Return every line below as is, leaving out the pictures.

+++ Data provided

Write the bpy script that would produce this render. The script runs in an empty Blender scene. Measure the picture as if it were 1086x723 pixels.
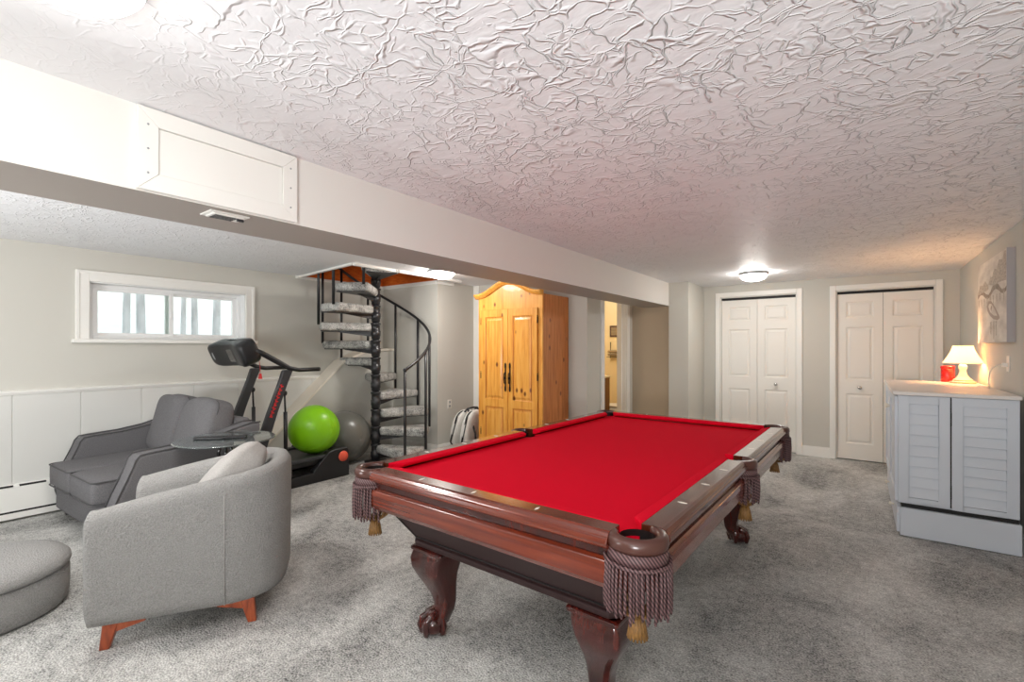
import bpy, bmesh, math, random
from mathutils import Vector, Matrix
random.seed(7)
PI = math.pi
scn = bpy.context.scene
COL = scn.collection
# ------------------------------------------------------------------ camera, world, exposure
cam_d = bpy.data.cameras.new('camera'); cam = bpy.data.objects.new('camera', cam_d); COL.objects.link(cam)
cam.location = (0, 0, 1.35); cam.rotation_euler = (PI/2, 0, math.radians(36.5))
cam_d.sensor_width = 36; cam_d.lens = 36*500/1086; cam_d.shift_y = (368.7-361.5)/1086; cam_d.clip_start = .05
scn.camera = cam
scn.view_settings.view_transform = 'Standard'; scn.view_settings.look = 'None'
scn.view_settings.gamma = 1; scn.view_settings.use_curve_mapping = False
scn.view_settings.exposure = .88
W = bpy.data.worlds.new('world'); scn.world = W; W.use_nodes = True
W.node_tree.nodes['Background'].inputs[0].default_value = (.98, .99, 1, 1)
W.node_tree.nodes['Background'].inputs[1].default_value = .80
DOME = 1.0            # radiance of the ceiling lamps' glass
WARM = (1, .955, .90)
def area(name, loc, rot, size, power, col=(1, .97, .93)):
    l = bpy.data.lights.new(name, 'AREA'); l.shape = 'DISK'; l.size = size; l.energy = power; l.color = col
    o = bpy.data.objects.new(name, l); COL.objects.link(o); o.location = loc; o.rotation_euler = rot; return o
# added unseen fill lights behind the camera, turned up to bounce off the ceiling
area('added_bounce_fill', (.1, -1.1, 1.0), (math.radians(180-48), 0, math.radians(14)), .8, 32, (.98, .99, 1))
area('added_bounce_fill', (-3.4, -1.2, 1.0), (math.radians(180-48), 0, math.radians(8)), .8, 26, (.98, .99, 1))
try:
    scn.cycles.use_denoising = True
    scn.cycles.max_bounces = 10; scn.cycles.diffuse_bounces = 6
    scn.cycles.sample_clamp_indirect = 6
except Exception: pass

# ------------------------------------------------------------------ materials
def lin(c):
    return tuple((x/255/12.92 if x/255 <= .04045 else ((x/255+.055)/1.055)**2.4) for x in c)
def mat(name, rgb, rough=.6, metal=0, spec=.5, coat=0, bump=None, mottle=None, emit=None, sheen=0, trans=0):
    m = bpy.data.materials.new(name); m.use_nodes = True; nt = m.node_tree; p = nt.nodes['Principled BSDF']
    c = lin(rgb)
    p.inputs['Base Color'].default_value = (*c, 1); p.inputs['Roughness'].default_value = rough
    p.inputs['Metallic'].default_value = metal; p.inputs['Specular IOR Level'].default_value = spec
    p.inputs['Coat Weight'].default_value = coat; p.inputs['Coat Roughness'].default_value = .08
    p.inputs['Sheen Weight'].default_value = sheen; p.inputs['Transmission Weight'].default_value = trans
    if emit: p.inputs['Emission Color'].default_value = (*emit[0], 1); p.inputs['Emission Strength'].default_value = emit[1]
    tc = nt.nodes.new('ShaderNodeTexCoord')
    if mottle:                       # (scale, amount[, stretch])
        n = nt.nodes.new('ShaderNodeTexNoise'); n.inputs['Scale'].default_value = mottle[0]; n.inputs['Detail'].default_value = 4
        mp = nt.nodes.new('ShaderNodeMapping'); mp.inputs['Scale'].default_value = mottle[2] if len(mottle) > 2 else (1, 1, 1)
        nt.links.new(tc.outputs['Object'], mp.inputs[0]); nt.links.new(mp.outputs[0], n.inputs['Vector'])
        r = nt.nodes.new('ShaderNodeValToRGB'); a = mottle[1]
        r.color_ramp.elements[0].position = .35; r.color_ramp.elements[1].position = .65
        r.color_ramp.elements[0].color = (*[x*(1-a) for x in c], 1); r.color_ramp.elements[1].color = (*[min(1, x*(1+a)) for x in c], 1)
        nt.links.new(n.outputs['Fac'], r.inputs[0]); nt.links.new(r.outputs[0], p.inputs['Base Color'])
    if bump:                         # (scale, distance)
        n = nt.nodes.new('ShaderNodeTexNoise'); n.inputs['Scale'].default_value = bump[0]; n.inputs['Detail'].default_value = 3
        nt.links.new(tc.outputs['Object'], n.inputs['Vector'])
        b = nt.nodes.new('ShaderNodeBump'); b.inputs['Distance'].default_value = bump[1]; b.inputs['Strength'].default_value = 1
        nt.links.new(n.outputs['Fac'], b.inputs['Height']); nt.links.new(b.outputs[0], p.inputs['Normal'])
    return m
def node(nt, t, **kw):
    n = nt.nodes.new(t)
    for k, v in kw.items():
        if k in n.inputs.keys(): n.inputs[k].default_value = v
        else: setattr(n, k, v)
    return n
def ramp(nt, src, stops):
    r = nt.nodes.new('ShaderNodeValToRGB'); e = r.color_ramp.elements
    e[0].position, e[0].color = stops[0][0], (*stops[0][1], 1); e[1].position, e[1].color = stops[-1][0], (*stops[-1][1], 1)
    for p_, c_ in stops[1:-1]:
        k = e.new(p_); k.color = (*c_, 1)
    nt.links.new(src, r.inputs[0]); return r.outputs[0]
def mathn(nt, op, a, b=None, c=None, clamp=False):
    n = nt.nodes.new('ShaderNodeMath'); n.operation = op; n.use_clamp = clamp
    for i, v in enumerate((a, b, c)):
        if v is None: continue
        if isinstance(v, (int, float)): n.inputs[i].default_value = v
        else: nt.links.new(v, n.inputs[i])
    return n.outputs[0]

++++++

Exercise result
Write the bpy script that would produce this render. The script runs in an empty Blender scene. Measure the picture as if it were 1086x723 pixels.
import bpy, bmesh, math, random
from mathutils import Vector, Matrix
random.seed(7)
PI = math.pi
scn = bpy.context.scene
COL = scn.collection
# ------------------------------------------------------------------ camera, world, exposure
cam_d = bpy.data.cameras.new('camera'); cam = bpy.data.objects.new('camera', cam_d); COL.objects.link(cam)
cam.location = (0, 0, 1.35); cam.rotation_euler = (PI/2, 0, math.radians(36.5))
cam_d.sensor_width = 36; cam_d.lens = 36*500/1086; cam_d.shift_y = (368.7-361.5)/1086; cam_d.clip_start = .05
scn.camera = cam
scn.view_settings.view_transform = 'Standard'; scn.view_settings.look = 'None'
scn.view_settings.gamma = 1; scn.view_settings.use_curve_mapping = False
scn.view_settings.exposure = .88
W = bpy.data.worlds.new('world'); scn.world = W; W.use_nodes = True
W.node_tree.nodes['Background'].inputs[0].default_value = (.98, .99, 1, 1)
W.node_tree.nodes['Background'].inputs[1].default_value = .80
DOME = 1.0            # radiance of the ceiling lamps' glass
WARM = (1, .955, .90)
def area(name, loc, rot, size, power, col=(1, .97, .93)):
    l = bpy.data.lights.new(name, 'AREA'); l.shape = 'DISK'; l.size = size; l.energy = power; l.color = col
    o = bpy.data.objects.new(name, l); COL.objects.link(o); o.location = loc; o.rotation_euler = rot; return o
# added unseen fill lights behind the camera, turned up to bounce off the ceiling
area('added_bounce_fill', (.1, -1.1, 1.0), (math.radians(180-48), 0, math.radians(14)), .8, 32, (.98, .99, 1))
area('added_bounce_fill', (-3.4, -1.2, 1.0), (math.radians(180-48), 0, math.radians(8)), .8, 26, (.98, .99, 1))
try:
    scn.cycles.use_denoising = True
    scn.cycles.max_bounces = 10; scn.cycles.diffuse_bounces = 6
    scn.cycles.sample_clamp_indirect = 6
except Exception: pass

# ------------------------------------------------------------------ materials
def lin(c):
    return tuple((x/255/12.92 if x/255 <= .04045 else ((x/255+.055)/1.055)**2.4) for x in c)
def mat(name, rgb, rough=.6, metal=0, spec=.5, coat=0, bump=None, mottle=None, emit=None, sheen=0, trans=0):
    m = bpy.data.materials.new(name); m.use_nodes = True; nt = m.node_tree; p = nt.nodes['Principled BSDF']
    c = lin(rgb)
    p.inputs['Base Color'].default_value = (*c, 1); p.inputs['Roughness'].default_value = rough
    p.inputs['Metallic'].default_value = metal; p.inputs['Specular IOR Level'].default_value = spec
    p.inputs['Coat Weight'].default_value = coat; p.inputs['Coat Roughness'].default_value = .08
    p.inputs['Sheen Weight'].default_value = sheen; p.inputs['Transmission Weight'].default_value = trans
    if emit: p.inputs['Emission Color'].default_value = (*emit[0], 1); p.inputs['Emission Strength'].default_value = emit[1]
    tc = nt.nodes.new('ShaderNodeTexCoord')
    if mottle:                       # (scale, amount[, stretch])
        n = nt.nodes.new('ShaderNodeTexNoise'); n.inputs['Scale'].default_value = mottle[0]; n.inputs['Detail'].default_value = 4
        mp = nt.nodes.new('ShaderNodeMapping'); mp.inputs['Scale'].default_value = mottle[2] if len(mottle) > 2 else (1, 1, 1)
        nt.links.new(tc.outputs['Object'], mp.inputs[0]); nt.links.new(mp.outputs[0], n.inputs['Vector'])
        r = nt.nodes.new('ShaderNodeValToRGB'); a = mottle[1]
        r.color_ramp.elements[0].position = .35; r.color_ramp.elements[1].position = .65
        r.color_ramp.elements[0].color = (*[x*(1-a) for x in c], 1); r.color_ramp.elements[1].color = (*[min(1, x*(1+a)) for x in c], 1)
        nt.links.new(n.outputs['Fac'], r.inputs[0]); nt.links.new(r.outputs[0], p.inputs['Base Color'])
    if bump:                         # (scale, distance)
        n = nt.nodes.new('ShaderNodeTexNoise'); n.inputs['Scale'].default_value = bump[0]; n.inputs['Detail'].default_value = 3
        nt.links.new(tc.outputs['Object'], n.inputs['Vector'])
        b = nt.nodes.new('ShaderNodeBump'); b.inputs['Distance'].default_value = bump[1]; b.inputs['Strength'].default_value = 1
        nt.links.new(n.outputs['Fac'], b.inputs['Height']); nt.links.new(b.outputs[0], p.inputs['Normal'])
    return m
def node(nt, t, **kw):
    n = nt.nodes.new(t)
    for k, v in kw.items():
        if k in n.inputs.keys(): n.inputs[k].default_value = v
        else: setattr(n, k, v)
    return n
def ramp(nt, src, stops):
    r = nt.nodes.new('ShaderNodeValToRGB'); e = r.color_ramp.elements
    e[0].position, e[0].color = stops[0][0], (*stops[0][1], 1); e[1].position, e[1].color = stops[-1][0], (*stops[-1][1], 1)
    for p_, c_ in stops[1:-1]:
        k = e.new(p_); k.color = (*c_, 1)
    nt.links.new(src, r.inputs[0]); return r.outputs[0]
def mathn(nt, op, a, b=None, c=None, clamp=False):
    n = nt.nodes.new('ShaderNodeMath'); n.operation = op; n.use_clamp = clamp
    for i, v in enumerate((a, b, c)):
        if v is None: continue
        if isinstance(v, (int, float)): n.inputs[i].default_value = v
        else: nt.links.new(v, n.inputs[i])
    return n.outputs[0]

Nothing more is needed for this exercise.